## Stated exercise
Extract the complete listing and output it unchanged.

# START OF Material provided

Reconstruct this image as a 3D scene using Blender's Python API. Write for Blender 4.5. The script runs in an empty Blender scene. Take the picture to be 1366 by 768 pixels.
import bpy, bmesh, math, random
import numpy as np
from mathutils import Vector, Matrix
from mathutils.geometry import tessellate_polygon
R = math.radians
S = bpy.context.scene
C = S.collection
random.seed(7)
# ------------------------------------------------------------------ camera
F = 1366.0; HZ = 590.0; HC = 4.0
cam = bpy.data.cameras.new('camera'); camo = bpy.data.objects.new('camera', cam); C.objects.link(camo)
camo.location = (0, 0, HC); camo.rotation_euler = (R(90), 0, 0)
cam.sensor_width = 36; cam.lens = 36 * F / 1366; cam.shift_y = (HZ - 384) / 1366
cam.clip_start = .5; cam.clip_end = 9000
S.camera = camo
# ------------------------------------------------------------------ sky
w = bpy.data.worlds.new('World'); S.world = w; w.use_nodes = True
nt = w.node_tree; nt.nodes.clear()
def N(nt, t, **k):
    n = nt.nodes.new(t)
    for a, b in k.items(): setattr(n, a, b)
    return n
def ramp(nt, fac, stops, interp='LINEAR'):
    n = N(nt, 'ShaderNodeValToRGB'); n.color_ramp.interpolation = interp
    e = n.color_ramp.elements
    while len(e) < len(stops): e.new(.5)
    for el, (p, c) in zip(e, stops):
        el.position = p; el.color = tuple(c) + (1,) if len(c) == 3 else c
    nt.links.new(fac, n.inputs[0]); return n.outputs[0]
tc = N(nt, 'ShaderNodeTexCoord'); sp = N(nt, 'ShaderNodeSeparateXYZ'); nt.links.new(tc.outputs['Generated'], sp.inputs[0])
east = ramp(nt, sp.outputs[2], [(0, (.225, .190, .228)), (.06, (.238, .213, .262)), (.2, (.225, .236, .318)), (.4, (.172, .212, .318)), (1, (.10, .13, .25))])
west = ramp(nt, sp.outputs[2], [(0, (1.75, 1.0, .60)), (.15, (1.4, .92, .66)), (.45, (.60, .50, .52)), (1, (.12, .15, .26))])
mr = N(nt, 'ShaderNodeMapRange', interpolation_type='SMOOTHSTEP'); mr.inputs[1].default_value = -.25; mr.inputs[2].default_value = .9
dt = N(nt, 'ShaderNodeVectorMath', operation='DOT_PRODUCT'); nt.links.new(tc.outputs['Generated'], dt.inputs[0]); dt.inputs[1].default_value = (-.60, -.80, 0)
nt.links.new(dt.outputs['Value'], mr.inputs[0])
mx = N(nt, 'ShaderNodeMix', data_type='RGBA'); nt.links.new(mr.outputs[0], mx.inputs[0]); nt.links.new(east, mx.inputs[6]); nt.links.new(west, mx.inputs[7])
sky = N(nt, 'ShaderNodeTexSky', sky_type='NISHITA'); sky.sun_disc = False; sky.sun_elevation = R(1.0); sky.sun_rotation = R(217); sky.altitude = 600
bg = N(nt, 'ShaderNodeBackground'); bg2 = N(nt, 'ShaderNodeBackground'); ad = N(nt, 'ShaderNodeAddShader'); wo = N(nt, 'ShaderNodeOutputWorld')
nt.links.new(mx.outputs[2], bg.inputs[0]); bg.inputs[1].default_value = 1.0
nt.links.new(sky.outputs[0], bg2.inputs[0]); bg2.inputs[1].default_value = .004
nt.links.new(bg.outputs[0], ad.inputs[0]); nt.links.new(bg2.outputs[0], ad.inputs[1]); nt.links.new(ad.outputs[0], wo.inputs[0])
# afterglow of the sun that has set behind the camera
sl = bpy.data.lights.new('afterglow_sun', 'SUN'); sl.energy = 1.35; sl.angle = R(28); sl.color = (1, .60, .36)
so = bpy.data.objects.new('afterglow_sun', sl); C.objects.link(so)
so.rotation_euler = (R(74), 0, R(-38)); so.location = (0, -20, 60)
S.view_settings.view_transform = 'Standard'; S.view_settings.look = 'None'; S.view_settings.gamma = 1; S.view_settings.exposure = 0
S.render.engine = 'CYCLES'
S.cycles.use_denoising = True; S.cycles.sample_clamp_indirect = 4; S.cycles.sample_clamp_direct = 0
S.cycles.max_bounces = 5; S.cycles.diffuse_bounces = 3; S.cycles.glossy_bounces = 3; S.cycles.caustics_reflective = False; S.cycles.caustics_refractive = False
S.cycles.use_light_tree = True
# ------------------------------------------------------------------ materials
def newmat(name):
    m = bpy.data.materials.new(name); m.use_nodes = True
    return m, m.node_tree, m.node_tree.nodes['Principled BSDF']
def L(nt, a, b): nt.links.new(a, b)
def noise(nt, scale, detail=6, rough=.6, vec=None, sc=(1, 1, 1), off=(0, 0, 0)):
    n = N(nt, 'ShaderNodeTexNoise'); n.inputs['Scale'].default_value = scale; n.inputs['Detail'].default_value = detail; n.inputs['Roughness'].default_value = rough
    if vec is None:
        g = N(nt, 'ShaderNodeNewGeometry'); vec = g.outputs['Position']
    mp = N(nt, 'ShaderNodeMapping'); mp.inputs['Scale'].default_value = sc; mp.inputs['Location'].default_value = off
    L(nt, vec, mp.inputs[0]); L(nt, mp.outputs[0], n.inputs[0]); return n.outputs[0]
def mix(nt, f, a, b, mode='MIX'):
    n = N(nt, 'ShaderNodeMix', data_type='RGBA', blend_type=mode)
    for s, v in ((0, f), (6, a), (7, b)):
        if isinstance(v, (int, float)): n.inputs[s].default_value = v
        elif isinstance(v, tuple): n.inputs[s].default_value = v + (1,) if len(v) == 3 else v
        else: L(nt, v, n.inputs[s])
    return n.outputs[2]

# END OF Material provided

## Correct output
Reconstruct this image as a 3D scene using Blender's Python API. Write for Blender 4.5. The script runs in an empty Blender scene. Take the picture to be 1366 by 768 pixels.
import bpy, bmesh, math, random
import numpy as np
from mathutils import Vector, Matrix
from mathutils.geometry import tessellate_polygon
R = math.radians
S = bpy.context.scene
C = S.collection
random.seed(7)
# ------------------------------------------------------------------ camera
F = 1366.0; HZ = 590.0; HC = 4.0
cam = bpy.data.cameras.new('camera'); camo = bpy.data.objects.new('camera', cam); C.objects.link(camo)
camo.location = (0, 0, HC); camo.rotation_euler = (R(90), 0, 0)
cam.sensor_width = 36; cam.lens = 36 * F / 1366; cam.shift_y = (HZ - 384) / 1366
cam.clip_start = .5; cam.clip_end = 9000
S.camera = camo
# ------------------------------------------------------------------ sky
w = bpy.data.worlds.new('World'); S.world = w; w.use_nodes = True
nt = w.node_tree; nt.nodes.clear()
def N(nt, t, **k):
    n = nt.nodes.new(t)
    for a, b in k.items(): setattr(n, a, b)
    return n
def ramp(nt, fac, stops, interp='LINEAR'):
    n = N(nt, 'ShaderNodeValToRGB'); n.color_ramp.interpolation = interp
    e = n.color_ramp.elements
    while len(e) < len(stops): e.new(.5)
    for el, (p, c) in zip(e, stops):
        el.position = p; el.color = tuple(c) + (1,) if len(c) == 3 else c
    nt.links.new(fac, n.inputs[0]); return n.outputs[0]
tc = N(nt, 'ShaderNodeTexCoord'); sp = N(nt, 'ShaderNodeSeparateXYZ'); nt.links.new(tc.outputs['Generated'], sp.inputs[0])
east = ramp(nt, sp.outputs[2], [(0, (.225, .190, .228)), (.06, (.238, .213, .262)), (.2, (.225, .236, .318)), (.4, (.172, .212, .318)), (1, (.10, .13, .25))])
west = ramp(nt, sp.outputs[2], [(0, (1.75, 1.0, .60)), (.15, (1.4, .92, .66)), (.45, (.60, .50, .52)), (1, (.12, .15, .26))])
mr = N(nt, 'ShaderNodeMapRange', interpolation_type='SMOOTHSTEP'); mr.inputs[1].default_value = -.25; mr.inputs[2].default_value = .9
dt = N(nt, 'ShaderNodeVectorMath', operation='DOT_PRODUCT'); nt.links.new(tc.outputs['Generated'], dt.inputs[0]); dt.inputs[1].default_value = (-.60, -.80, 0)
nt.links.new(dt.outputs['Value'], mr.inputs[0])
mx = N(nt, 'ShaderNodeMix', data_type='RGBA'); nt.links.new(mr.outputs[0], mx.inputs[0]); nt.links.new(east, mx.inputs[6]); nt.links.new(west, mx.inputs[7])
sky = N(nt, 'ShaderNodeTexSky', sky_type='NISHITA'); sky.sun_disc = False; sky.sun_elevation = R(1.0); sky.sun_rotation = R(217); sky.altitude = 600
bg = N(nt, 'ShaderNodeBackground'); bg2 = N(nt, 'ShaderNodeBackground'); ad = N(nt, 'ShaderNodeAddShader'); wo = N(nt, 'ShaderNodeOutputWorld')
nt.links.new(mx.outputs[2], bg.inputs[0]); bg.inputs[1].default_value = 1.0
nt.links.new(sky.outputs[0], bg2.inputs[0]); bg2.inputs[1].default_value = .004
nt.links.new(bg.outputs[0], ad.inputs[0]); nt.links.new(bg2.outputs[0], ad.inputs[1]); nt.links.new(ad.outputs[0], wo.inputs[0])
# afterglow of the sun that has set behind the camera
sl = bpy.data.lights.new('afterglow_sun', 'SUN'); sl.energy = 1.35; sl.angle = R(28); sl.color = (1, .60, .36)
so = bpy.data.objects.new('afterglow_sun', sl); C.objects.link(so)
so.rotation_euler = (R(74), 0, R(-38)); so.location = (0, -20, 60)
S.view_settings.view_transform = 'Standard'; S.view_settings.look = 'None'; S.view_settings.gamma = 1; S.view_settings.exposure = 0
S.render.engine = 'CYCLES'
S.cycles.use_denoising = True; S.cycles.sample_clamp_indirect = 4; S.cycles.sample_clamp_direct = 0
S.cycles.max_bounces = 5; S.cycles.diffuse_bounces = 3; S.cycles.glossy_bounces = 3; S.cycles.caustics_reflective = False; S.cycles.caustics_refractive = False
S.cycles.use_light_tree = True
# ------------------------------------------------------------------ materials
def newmat(name):
    m = bpy.data.materials.new(name); m.use_nodes = True
    return m, m.node_tree, m.node_tree.nodes['Principled BSDF']
def L(nt, a, b): nt.links.new(a, b)
def noise(nt, scale, detail=6, rough=.6, vec=None, sc=(1, 1, 1), off=(0, 0, 0)):
    n = N(nt, 'ShaderNodeTexNoise'); n.inputs['Scale'].default_value = scale; n.inputs['Detail'].default_value = detail; n.inputs['Roughness'].default_value = rough
    if vec is None:
        g = N(nt, 'ShaderNodeNewGeometry'); vec = g.outputs['Position']
    mp = N(nt, 'ShaderNodeMapping'); mp.inputs['Scale'].default_value = sc; mp.inputs['Location'].default_value = off
    L(nt, vec, mp.inputs[0]); L(nt, mp.outputs[0], n.inputs[0]); return n.outputs[0]
def mix(nt, f, a, b, mode='MIX'):
    n = N(nt, 'ShaderNodeMix', data_type='RGBA', blend_type=mode)
    for s, v in ((0, f), (6, a), (7, b)):
        if isinstance(v, (int, float)): n.inputs[s].default_value = v
        elif isinstance(v, tuple): n.inputs[s].default_value = v + (1,) if len(v) == 3 else v
        else: L(nt, v, n.inputs[s])
    return n.outputs[2]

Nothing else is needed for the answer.